The statues of St. Michael and of St. Gudula (pictured right) in Brussels’ cathedral, which is dedicated to them (Lucy Gordan photo).

Almost 70% of all Belgians say they oppose the Church’s teaching against birth control, married priests, and homosexual rights. Can you clarify this situation?

Statue of St. Gudula (Lucy Gordan photo).

Léonard: Journalists often seek my opinion on these controversial subjects. I answer with all the necessary nuances, but the problem is that the journalists omit these nuances and print only a few phrases out of context. This provokes emotional criticism and negative reactions about me. People in the diocese who don’t already know me think, “Oh my goodness, what a rigid archbishop we have!” Luckily, after people meet me, they say: “But you are so different from what we’ve read about you. You aren’t rigid and reactionary.”

You’re a member of the Pontifical Council for the Promotion of the New Evangelization; what are the Church’s greatest challenges here in Belgium and worldwide?

Léonard: In Belgium we have a national tradition: compromise on social issues; reach a consensus to avoid crises.

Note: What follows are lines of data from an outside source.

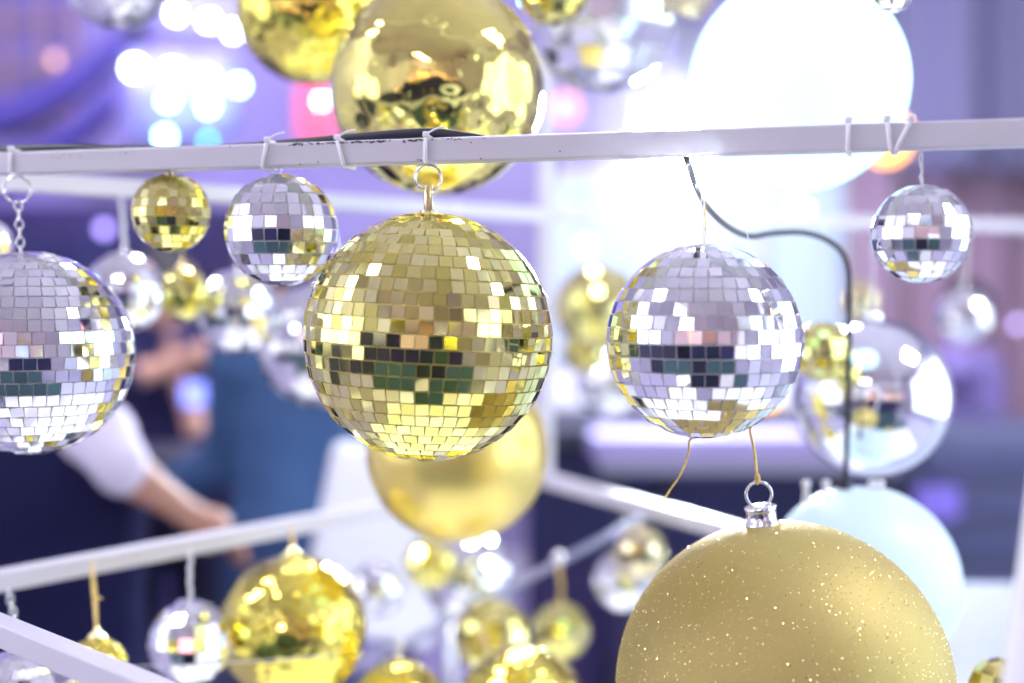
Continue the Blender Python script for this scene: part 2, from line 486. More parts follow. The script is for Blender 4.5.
# ------------------------------------------------------------------ second row, out of focus
def up_to(px, py, d): return at(px, py, d)
GB = 'mirror balls hanging behind the front row'
mirror_ball(125, 292, 40, 1.62, 'blurred silver mirror ball hung on a grey cord behind the big left silver one', 'silver', .010, up=at(121, 186, 1.62), jit=3, group=GB, cap='stub', thick=.0028)
mirror_ball(183, 294, 26, 1.66, 'small bright gold ball with conical cap just below the small gold mirror ball', 'gold', .009, up=at(178, 195, 1.64), cap='cone', jit=4, group=GB, upm='string_gold')
mirror_ball(240, 311, 42, 1.72, 'blurred silver mirror ball below left of the silver one under the front bar', 'silver', .012, up=at(236, 198, 1.7), jit=4, group=GB, cap='stub')
mirror_ball(321, 345, 62, 1.85, 'blurred silver mirror ball partly hidden by the left rim of the large gold one', 'silver', .013, up=at(318, 206, 1.8), jit=3.5, group=GB, cap='stub')
mirror_ball(765, 338, 39, 1.25, 'silver mirror ball mostly hidden behind the medium silver one', 'silver', .0105, up=on_front(722, -.010, -.012), thick=.0004, jit=2.5, group=GB)
mirror_ball(964, 317, 27, 2.35, 'small blurred silver ball on a thin cord at the far right', 'silver', .011, up=at(966, 232, 2.35), jit=4, group=GB, cap='stub', thick=.0022)
mirror_ball(598, 308, 42, 2.3, 'blurred gold mirror ball between the large gold and the medium silver one', 'gold', .014, up=at(598, 219, 2.3), jit=6, group=GB, cap='stub')
mirror_ball(585, 352, 22, 2.36, 'small blurred gold ball directly below the gold one in the middle distance', 'gold', .013, up=at(590, 219, 2.4), jit=6, group=GB)
mirror_ball(612, 384, 36, 2.6, 'blurred pale silver ball low beside the medium silver mirror ball', 'silver', .014, up=at(614, 219, 2.5), jit=5, group=GB)
mirror_ball(822, 352, 29, 1.5, 'small gold mirror ball left of the black cable, over the large clear ball', 'gold', .011, up=at(822, 222, 1.5), jit=5, group=GB)
mirror_ball(859, 302, 20, 2.3, 'tiny pale gold ball right of the black cable', 'pale', .010, up=at(859, 226, 2.3), jit=5, group=GB)
mirror_ball(640, 553, 26, 1.9, 'small pale gold ball hanging under the right lower bar', 'pale', .012, up=at(640, 512, 1.9), jit=5, group=GB, cap='stub')
mirror_ball(625, 580, 31, 2.0, 'silver ball behind the small pale gold ball under the right lower bar', 'silver', .013, up=at(628, 508, 2.0), jit=4, group=GB)
mirror_ball(430, 563, 25, 2.1, 'small gold ball hanging just below the pearly gold ball', 'gold', .014, up=at(433, 499, 2.1), jit=6, group=GB)
mirror_ball(469, 578, 45, 2.2, 'blurred silver ball below the pearly gold ball', 'silver', .014, up=at(472, 490, 2.2), jit=4, group=GB)
mirror_ball(375, 590, 27, 2.1, 'small silver ball over the white chair, left of the small gold ball', 'silver', .012, up=at(376, 510, 2.1), jit=5, group=GB)
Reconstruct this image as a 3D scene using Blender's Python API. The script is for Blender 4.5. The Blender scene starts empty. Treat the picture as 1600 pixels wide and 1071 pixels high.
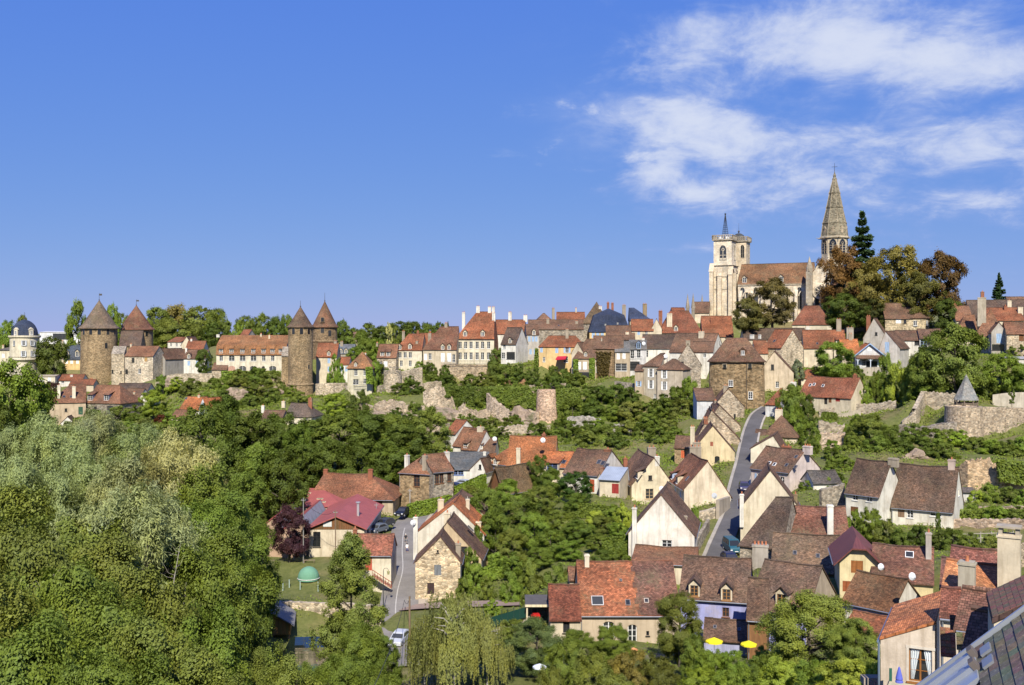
import bpy, math, random
import numpy as np
from mathutils import Vector, Matrix
from mathutils.geometry import delaunay_2d_cdt

# ------------------------------------------------------------------ camera, sky, sun, exposure
scn = bpy.context.scene
col = scn.collection
F, CX, HY, ZC = 1600.0, 800.0, 520.0, 45.0      # focal length in photo pixels, image centre, eye level row, eye height
cam_d = bpy.data.cameras.new('camera'); cam = bpy.data.objects.new('camera', cam_d); col.objects.link(cam)
cam_d.sensor_width = 36.0; cam_d.lens = 36.0; cam_d.shift_y = -(535.5-HY)/1600.0
cam_d.clip_start = 0.5; cam_d.clip_end = 12000
cam.location = (0, 0, ZC); cam.rotation_euler = (math.radians(90), 0, 0)
scn.camera = cam

SUN_EL, SUN_AZ = 42.0, 2.0          # light travels towards +Y, turned AZ degrees (positive: sun stands over the right shoulder)
SKY_STRENGTH, SUN_STRENGTH, EXPOSURE = 0.10, 5.0, 0.50
world = bpy.data.worlds.new('World'); scn.world = world; world.use_nodes = True
wt = world.node_tree; wt.nodes.clear()
def wn(t, **kw):
    n = wt.nodes.new(t)
    for k, v in kw.items(): setattr(n, k, v)
    return n
wo = wn('ShaderNodeOutputWorld'); wb = wn('ShaderNodeBackground'); wb.inputs[1].default_value = SKY_STRENGTH
sky = wn('ShaderNodeTexSky'); sky.sky_type = 'NISHITA'; sky.sun_disc = False
sky.sun_elevation = math.radians(SUN_EL)
sun_to = Vector((math.sin(math.radians(SUN_AZ)), -math.cos(math.radians(SUN_AZ)), 0))    # horizontal direction to the sun
sky.sun_rotation = math.atan2(sun_to.x, sun_to.y)
sky.altitude = 300; sky.air_density = 1.0; sky.dust_density = 0.0; sky.ozone_density = 3.0
def wmath(op, a, b=None, c=None):
    n = wn('ShaderNodeMath', operation=op)
    for i, v in enumerate((a, b, c)):
        if v is None: continue
        if isinstance(v, (int, float)): n.inputs[i].default_value = v
        else: wt.links.new(v, n.inputs[i])
    return n.outputs[0]
def wrange(v, a, b, c=0.0, d=1.0):
    n = wn('ShaderNodeMapRange', interpolation_type='SMOOTHSTEP'); wt.links.new(v, n.inputs[0])
    for i, x in enumerate((a, b, c, d)): n.inputs[i+1].default_value = x
    return n.outputs[0]
tc = wn('ShaderNodeTexCoord'); sep = wn('ShaderNodeSeparateXYZ'); wt.links.new(tc.outputs['Generated'], sep.inputs[0])
dx, dy, dz = sep.outputs
# grade the physical sky to the photograph's deep, even blue (channel-wise gain and gamma)
GK = 1.0/(SKY_STRENGTH*2**EXPOSURE)
sc_ = wn('ShaderNodeSeparateColor'); wt.links.new(sky.outputs[0], sc_.inputs[0]); gc = wn('ShaderNodeCombineColor')
for i_, (k_, g_) in enumerate(((0.0715, 0.68), (0.1445, 0.478), (0.70, 0.04))):
    wt.links.new(wmath('MULTIPLY', wmath('POWER', sc_.outputs[i_], g_), k_*GK), gc.inputs[i_])
# clouds: a broken layer seen in perspective, thickest in the right half of the sky
den = wmath('ADD', wmath('MAXIMUM', dz, 0.0), 0.30)
cmb = wn('ShaderNodeCombineXYZ')
wt.links.new(wmath('DIVIDE', dx, den), cmb.inputs[0]); wt.links.new(wmath('DIVIDE', dy, den), cmb.inputs[1]); cmb.inputs[2].default_value = 3.7
CL1 = (1.37, 0.31, 1.0)
def wnoise(scale, detail, rough, dist, off):
    m = wn('ShaderNodeMapping'); m.inputs['Location'].default_value = off; wt.links.new(cmb.outputs[0], m.inputs[0])
    n = wn('ShaderNodeTexNoise'); wt.links.new(m.outputs[0], n.inputs['Vector'])
    n.inputs['Scale'].default_value = scale; n.inputs['Detail'].default_value = detail
    n.inputs['Roughness'].default_value = rough; n.inputs['Distortion'].default_value = dist
    return n.outputs[0]
n1 = wnoise(1.9, 10, 0.60, 0.35, CL1); n2 = wnoise(7.5, 9, 0.62, 0.35, (4, 2, 1))
ang = wmath('DIVIDE', dx, wmath('SQRT', wmath('ADD', wmath('ADD', wmath('MULTIPLY', dx, dx), wmath('MULTIPLY', dy, dy)), 1e-4)))
edge = wmath('ADD', ang, wmath('MULTIPLY', wmath('SUBTRACT', n2, 0.5), 0.30))
mask = wmath('MULTIPLY', wrange(edge, 0.05, 0.15), wrange(wmath('ADD', dz, wmath('MULTIPLY', wmath('SUBTRACT', n2, 0.5), 0.10)), 0.055, 0.115))
uu = wmath('DIVIDE', dx, wmath('MAXIMUM', dy, 0.05)); vv = wmath('DIVIDE', dz, wmath('MAXIMUM', dy, 0.05))
def mass(px, py, rx, ry, w):
    a_ = wmath('MULTIPLY', wmath('SUBTRACT', uu, (px-CX)/F), F/rx); b_ = wmath('MULTIPLY', wmath('SUBTRACT', vv, (HY-py)/F), F/ry)
    return wmath('MULTIPLY', wmath('EXPONENT', wmath('MULTIPLY', wmath('ADD', wmath('MULTIPLY', a_, a_), wmath('MULTIPLY', b_, b_)), -1.0)), w)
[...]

We’re tempted to adopt this same wishy-washiness towards faith and the Church. This attitude has given Belgium a spineless Church, frequently too lenient, without clearly defined guidelines.

In the United States the Catholic bishops speak their mind. Take, for example, the tension between President Obama and Cardinal Dolan. Here in Belgium it would impossible to be so straightforward, so outspoken. In Belgium, the Church needs to be more forthright without being provocative.

The greatest challenge for the Universal Church is its present inability to return to the heart of Christian faith. There’s the danger of substituting Christ with Christianity, with abstract values. At the heart of Christianity is Christ the Person. Therefore we have to return to the first announcement of Christianity as reported in the Book of Acts, the proclamation of Christ, true man, true God, crucifixion, Resurrection. This strong announcement is the nucleus of the Christian faith. What gave the early Church the audacity to proclaim Christ was faith in a Resurrected Christ. We have as our patron a man who passed through death. No one else can claim such a patron. What we need most­ today is that faith in Christ Resurrected and in the Holy Spirit to confront the challenges of our times. The older I get the more I love a Universal Church, one for all.

I also give great importance to a new apologetics, that part of theology that justifies putting faith before reason, as Newman and many Fathers of the Church did, and especially before evil. What prevents many people today from believing in God is the existence of evil. How is it possible, if God created this world, that there are so many personal dramas, natural disasters, man-made catastrophes? We have to justify our faith in God the Creator, in a personal God, not the impersonal divinity of New Age religion.

We need a well-balanced thought process to reconcile modern science and faith in God, the Creator.